• _EXERCISE MATERIALS_:
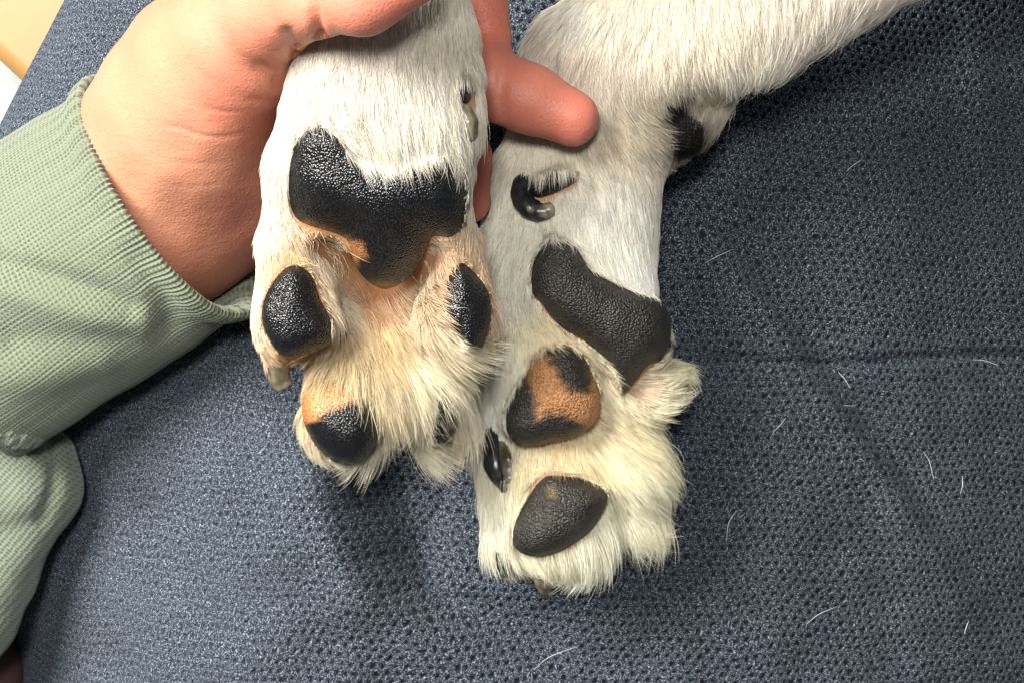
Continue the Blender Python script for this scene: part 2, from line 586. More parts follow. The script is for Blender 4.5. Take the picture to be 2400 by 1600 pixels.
def build_fabric():
    step = .34
    a = np.arange(-1750, 1700 + 1, step * 10)            # px relative to 1200
    b = np.arange(-1100, 1120, step * 10)
    A, B = np.meshgrid(a + 1200, b + 800, indexing='ij')
    ev = np.array([-100, 0, 286, 600, 1000, 1400, 1520, 1600, 1750])
    ee = np.array([186, 138, 0, -110, -120, -30, 27, 44, 60])
    edge = np.interp(B, ev, ee)
    R = np.interp(B, [0, 250, 700, 1100, 1750], [330, 330, 520, 560, 520.])
    edge = 1200 + (edge - 1200) * (D + R * .1) / D       # seen at depth R
    ang = np.clip((edge + R - A) / R, 0, math.pi / 2)
    over = np.maximum(0, (edge + R - A) - R * math.pi / 2)
    U = np.where(ang > 0, edge + R - R * np.sin(ang), A)
    Z = -(R * (1 - np.cos(ang)) + over) * .1
    roll = 1 - sstep(0, .9, ang)
    Z = Z + fabric_height(U, B) * (.25 + .75 * roll)
    # knit lattice, rotated rows
    sx = 1 + .55 * (1 - sstep(300, 1050, a + 1200))
    xw = np.cumsum(sx) * step
    x = np.broadcast_to((xw - np.interp(2000, a + 1200, xw) + 200)[:, None], A.shape) + 0.0; y = B * .1
    stretch = 1.0
    p = np.stack([x, y], -1)
    x = x + .30 * snoise(p, 4.0, 11) + .9 * snoise(p, 40, 12)
    y = y + .30 * snoise(p, 4.0, 13) + .9 * snoise(p, 40, 14)
    th = math.radians(-24)
    ux = (x * math.cos(th) + y * math.sin(th)) * stretch
    uy = (-x * math.sin(th) + y * math.cos(th)) * stretch * 1.12
    k = 2 * math.pi / 2.25
    H = (np.cos(k * ux) + np.cos(k * (.5 * ux + .866 * uy)) + np.cos(k * (.5 * ux - .866 * uy))) / 3
    var = snoise(p, 3.2, 15)
    hole = sstep(.22, .80, H + .22 * var + .16 * snoise(p, 1.0, 17, 20)) * (.62 + .38 * sstep(500, 1150, A))
    yarn = np.cos(2 * k * (ux * .3 + uy)) * .5
    Z = Z - hole * .9 + .09 * yarn + .10 * snoise(p, 1.3, 16, 20) + .05 * rng.normal(size=Z.shape)
    X = (U - 1200) * .1; Y = -(B - 800) * .1
    v = np.stack([X, Y, Z], -1).reshape(-1, 3)
    ni, nj = A.shape
    I, J = np.meshgrid(np.arange(ni - 1), np.arange(nj - 1), indexing='ij')
    i0 = (I * nj + J).ravel()
    f = np.stack([i0, i0 + 1, i0 + nj + 1, i0 + nj], 1)[:, ::-1]
    uv = np.stack([ux, uy], -1).reshape(-1, 2)
    return mesh_obj('knit_fabric', v, f, M_fabric, cols={'hole': hole.ravel()}, uvs=uv)
fab = build_fabric()
tag(fab, 'dark navy blue open knit fabric spread under the paws and the hand', 'fabric')

def box(name, x0, x1, y0, y1, z0, z1, mat, bevel=0, rot=0, at=(0, 0)):
    import bmesh
    bm = bmesh.new()
    bmesh.ops.create_cube(bm, size=1)
    for q in bm.verts:
        q.co = Vector(((x0 + x1) / 2 + q.co.x * (x1 - x0), (y0 + y1) / 2 + q.co.y * (y1 - y0), (z0 + z1) / 2 + q.co.z * (z1 - z0))) * MM
    if bevel:
        bmesh.ops.bevel(bm, geom=bm.edges[:], offset=bevel * MM, segments=4, profile=.5, affect='EDGES')
    me = bpy.data.meshes.new(name); bm.to_mesh(me); bm.free()
    for p in me.polygons: p.use_smooth = True
    me.materials.append(mat)
    o = bpy.data.objects.new(name, me); COL.objects.link(o)
    return o
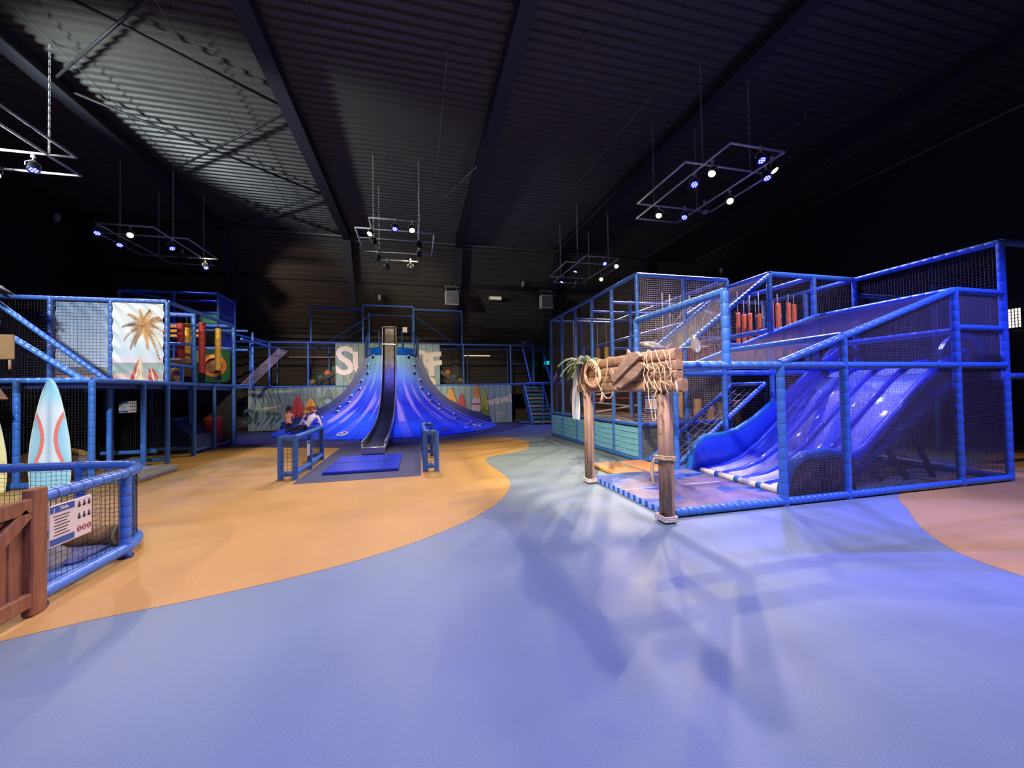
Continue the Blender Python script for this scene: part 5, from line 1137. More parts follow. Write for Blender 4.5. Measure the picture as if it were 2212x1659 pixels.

• _WHAT IS EXPECTED_: Repeat the material above in full and exactly, apart from the pictures.

• _RESPONSE FOR THIS EXERCISE_:
Continue the Blender Python script for this scene: part 2, from line 586. More parts follow. The script is for Blender 4.5. Take the picture to be 2400 by 1600 pixels.
def build_fabric():
    step = .34
    a = np.arange(-1750, 1700 + 1, step * 10)            # px relative to 1200
    b = np.arange(-1100, 1120, step * 10)
    A, B = np.meshgrid(a + 1200, b + 800, indexing='ij')
    ev = np.array([-100, 0, 286, 600, 1000, 1400, 1520, 1600, 1750])
    ee = np.array([186, 138, 0, -110, -120, -30, 27, 44, 60])
    edge = np.interp(B, ev, ee)
    R = np.interp(B, [0, 250, 700, 1100, 1750], [330, 330, 520, 560, 520.])
    edge = 1200 + (edge - 1200) * (D + R * .1) / D       # seen at depth R
    ang = np.clip((edge + R - A) / R, 0, math.pi / 2)
    over = np.maximum(0, (edge + R - A) - R * math.pi / 2)
    U = np.where(ang > 0, edge + R - R * np.sin(ang), A)
    Z = -(R * (1 - np.cos(ang)) + over) * .1
    roll = 1 - sstep(0, .9, ang)
    Z = Z + fabric_height(U, B) * (.25 + .75 * roll)
    # knit lattice, rotated rows
    sx = 1 + .55 * (1 - sstep(300, 1050, a + 1200))
    xw = np.cumsum(sx) * step
    x = np.broadcast_to((xw - np.interp(2000, a + 1200, xw) + 200)[:, None], A.shape) + 0.0; y = B * .1
    stretch = 1.0
    p = np.stack([x, y], -1)
    x = x + .30 * snoise(p, 4.0, 11) + .9 * snoise(p, 40, 12)
    y = y + .30 * snoise(p, 4.0, 13) + .9 * snoise(p, 40, 14)
    th = math.radians(-24)
    ux = (x * math.cos(th) + y * math.sin(th)) * stretch
    uy = (-x * math.sin(th) + y * math.cos(th)) * stretch * 1.12
    k = 2 * math.pi / 2.25
    H = (np.cos(k * ux) + np.cos(k * (.5 * ux + .866 * uy)) + np.cos(k * (.5 * ux - .866 * uy))) / 3
    var = snoise(p, 3.2, 15)
    hole = sstep(.22, .80, H + .22 * var + .16 * snoise(p, 1.0, 17, 20)) * (.62 + .38 * sstep(500, 1150, A))
    yarn = np.cos(2 * k * (ux * .3 + uy)) * .5
    Z = Z - hole * .9 + .09 * yarn + .10 * snoise(p, 1.3, 16, 20) + .05 * rng.normal(size=Z.shape)
    X = (U - 1200) * .1; Y = -(B - 800) * .1
    v = np.stack([X, Y, Z], -1).reshape(-1, 3)
    ni, nj = A.shape
    I, J = np.meshgrid(np.arange(ni - 1), np.arange(nj - 1), indexing='ij')
    i0 = (I * nj + J).ravel()
    f = np.stack([i0, i0 + 1, i0 + nj + 1, i0 + nj], 1)[:, ::-1]
    uv = np.stack([ux, uy], -1).reshape(-1, 2)
    return mesh_obj('knit_fabric', v, f, M_fabric, cols={'hole': hole.ravel()}, uvs=uv)
fab = build_fabric()
tag(fab, 'dark navy blue open knit fabric spread under the paws and the hand', 'fabric')

def box(name, x0, x1, y0, y1, z0, z1, mat, bevel=0, rot=0, at=(0, 0)):
    import bmesh
    bm = bmesh.new()
    bmesh.ops.create_cube(bm, size=1)
    for q in bm.verts:
        q.co = Vector(((x0 + x1) / 2 + q.co.x * (x1 - x0), (y0 + y1) / 2 + q.co.y * (y1 - y0), (z0 + z1) / 2 + q.co.z * (z1 - z0))) * MM
    if bevel:
        bmesh.ops.bevel(bm, geom=bm.edges[:], offset=bevel * MM, segments=4, profile=.5, affect='EDGES')
    me = bpy.data.meshes.new(name); bm.to_mesh(me); bm.free()
    for p in me.polygons: p.use_smooth = True
    me.materials.append(mat)
    o = bpy.data.objects.new(name, me); COL.objects.link(o)
    return o
Continue the Blender Python script for this scene: part 5, from line 1137. More parts follow. Write for Blender 4.5. Measure the picture as if it were 2212x1659 pixels.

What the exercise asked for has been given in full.